Sure, for sake of gameplay we cannot make everything completely
realistic. I just picked the example that came first on my mind. Once we
put the game together we'll probably find plenty of cases where those
features can be put to a good use.

 
> In principle I agree that an item may 'transform' into another item as
> you suggest, I'm just saying that I think it'd be best to specifically
> avoid getting bogged down in minutae with thousands of unimportant,
> irrelevant items.

True. Results of transformations should have a use of their own. If you
can't do anything but throw them away, it'll become annoying.

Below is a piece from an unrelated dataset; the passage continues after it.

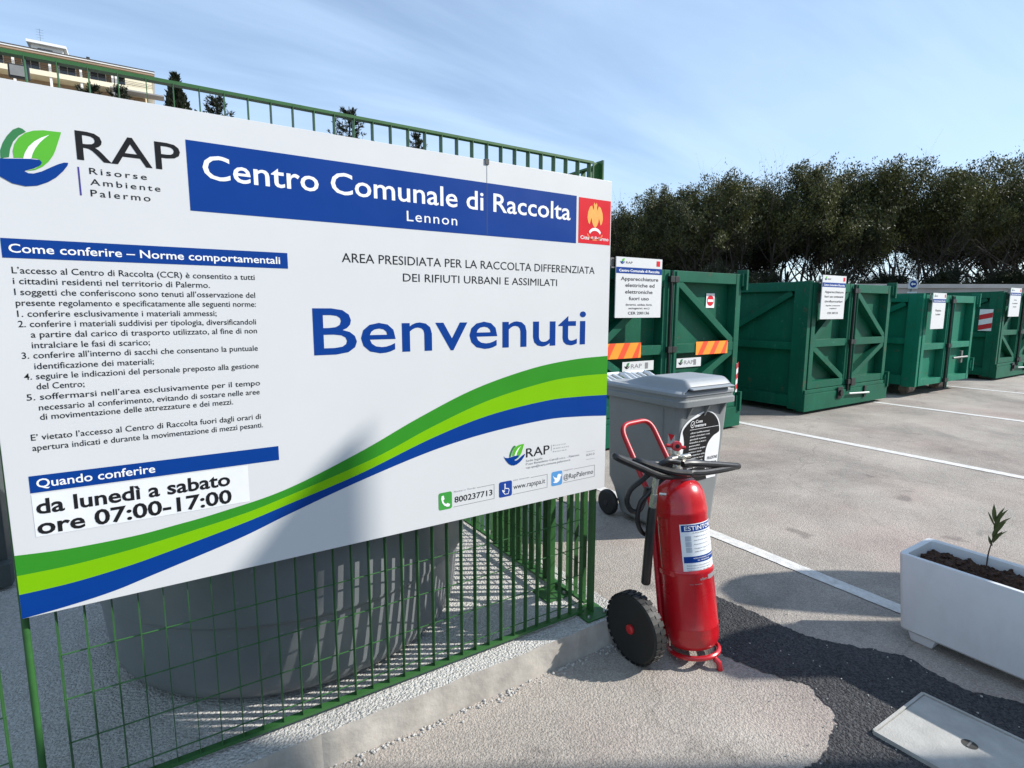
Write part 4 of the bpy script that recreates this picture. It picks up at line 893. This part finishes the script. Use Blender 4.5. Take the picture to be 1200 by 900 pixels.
# hose: long oval coil laid round the valve, then a hanging loop down to the lance
VC = Vector((1.95, 1.628, 0)); 
def hq(r_, d_, z):
    return Vector((1.945, 1.615, 0)) + Vector((r_*(1.27 if r_ > 0 else 1.50), d_*.62, z-(.19*r_ if r_ > 0 else .03*r_)+(.010 if z < .845 and r_ > 0 else 0)))
coil = [(-.02,-.05,.872),(.04,-.070,.874),(.14,-.055,.868),(.26,-.035,.858),(.312,-.016,.853),(.322,.0,.848),(.31,.016,.846),(.2,.04,.852),(.05,.065,.866),(-.08,.065,.868),(-.17,.05,.893),(-.25,.03,.935),(-.272,.0,.950),(-.262,-.03,.938),(-.20,-.055,.895),(-.13,-.075,.850),(-.05,-.09,.832),(.04,-.085,.824),(.16,-.062,.830),(.26,-.036,.838),(.306,-.012,.841),(.308,.006,.840),(.27,.02,.838),(.15,.045,.842),(.0,.070,.850),(-.10,.06,.872),(-.17,.03,.905),(-.185,-.01,.912),(-.14,-.06,.885),(-.08,-.10,.858),(-.02,-.115,.842)]
g = MB(); g.tube([hq(*p) for p in spline(coil, 5)], .0150, seg=10); g.build('hose', M_blk, ex)
lp = [(1.86,1.56,.895),(1.790,1.561,.912),(1.755,1.583,.888),(1.702,1.617,.830),(1.660,1.644,.785),(1.648,1.652,.730),(1.668,1.642,.690),(1.700,1.63,.690),(1.722,1.625,.73),(1.735,1.62,.79)]
g = MB(); g.tube(spline(lp, 6), .0120, seg=10); g.build('hose', M_blk, ex)
lp = [(1.83,1.575,.850),(1.765,1.585,.815),(1.722,1.605,.764),(1.696,1.621,.724),(1.688,1.626,.655),(1.705,1.62,.600),(1.735,1.615,.575)]
g = MB(); g.tube(spline(lp, 6), .0105, seg=10); g.build('hose', M_blk, ex)
g = MB(); g.tube([(1.739,1.575,.842),(1.735,1.577,.805)], .0150, seg=6); g.tube([(1.735,1.577,.806),(1.733,1.578,.770)], .0120, seg=16); g.tube([(1.733,1.578,.772),(1.729,1.580,.712)], .0165, seg=6); g.tube([(1.745,1.56,.775),(1.765,1.54,.775)], .007, seg=8); g.build('lance_fitting', M_chr, ex)
g = MB(); g.tube([(1.729,1.580,.714),(1.727,1.581,.69),(1.715,1.590,.372),(1.7148,1.5902,.366)], [.017,.0195,.0205,.017], seg=20); g.build('lance', M_blk, ex)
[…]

What I was mainly thinking about was for example enhancing existing
items or combining items into something completely new. That sort of
thing. However, some details for that to work are missing yet, so I
started with the easy stuff first :).


> > * value (int or float)
> >   How much the item is worth compared to other items. This attribute
> >   does not define the items price when buying or selling, but it is
> >   the base for calculating the price. Other attributes, like the
> >   player's barter skill or a merchant-specific modifier will play a
> >   role here.
> 
> A possibility is that different towns/localities might have different
> 'supply' and 'demand' rankings for different items or types of items.
> For example, town X might specialize in making weapons, and so weapons
> are cheaper there.

Exactly.


> > As far as I can tell, those five 'actions' cover everything we'll
> > ever need. Note that these methods affect items, but would be
> > implemented on character level. I.e. you'd have 'character.use
> > (item)', not 'item.use(character)'.
> 
> What about someone firing an arrow from a bow?
> 
> One possible solution is to have the arrows as 'charge' of the bow.
> Presumably only one type of arrow can be usefully fired from a certain
> type of bow (i.e. longbow arrows from a longbow, crossbow bolts from a
> crossbow and so forth). That way, the arrows need not be a seperate
> item, they can just be a charge; but if two characters have bows, can
> we transfer some of the 'charge' from one character to the other? Also
> we'd have to make bows'rechargeable' (i.e. go to a shop and buy more
> arrows), and as well as a charge weight there'd have to be a charge
> cost.
> 
> Of course, we might want to make some kind of 'special' arrow (a magic
> one maybe?) and this would rule out that; but I'm not sure we really
> want to do that. Making arrows a 'stackable' item seems like an
> attractive approach, but would need work in that they are used in
> conjunction with a bow.

Well, apart from magic arrows I could imagine different materials like
wood, steel or silver arrows (latter for werwolf hunting). Those would
do different damage or be especially effective against certain
creatures. One could as well enhance ones arrows by poisoning them. So I
think arrows would rather be a stackable item. 
I am not quite sure how we'd handle them exactly. I'll think of
something. 


> Just a stylistic comment here: is there a reason why item isn't a
> reference instead of a pointer? Is it something to do with Swig not
> liking references? Otherwise, item should probably be a reference
> since it presumably can't be NULL.

Yeah, a reference should work as well. As with string passing, this is
probably an area where quite a bit of improvement could be made to the
code. I'll try to keep that in mind, at least when writing new code :).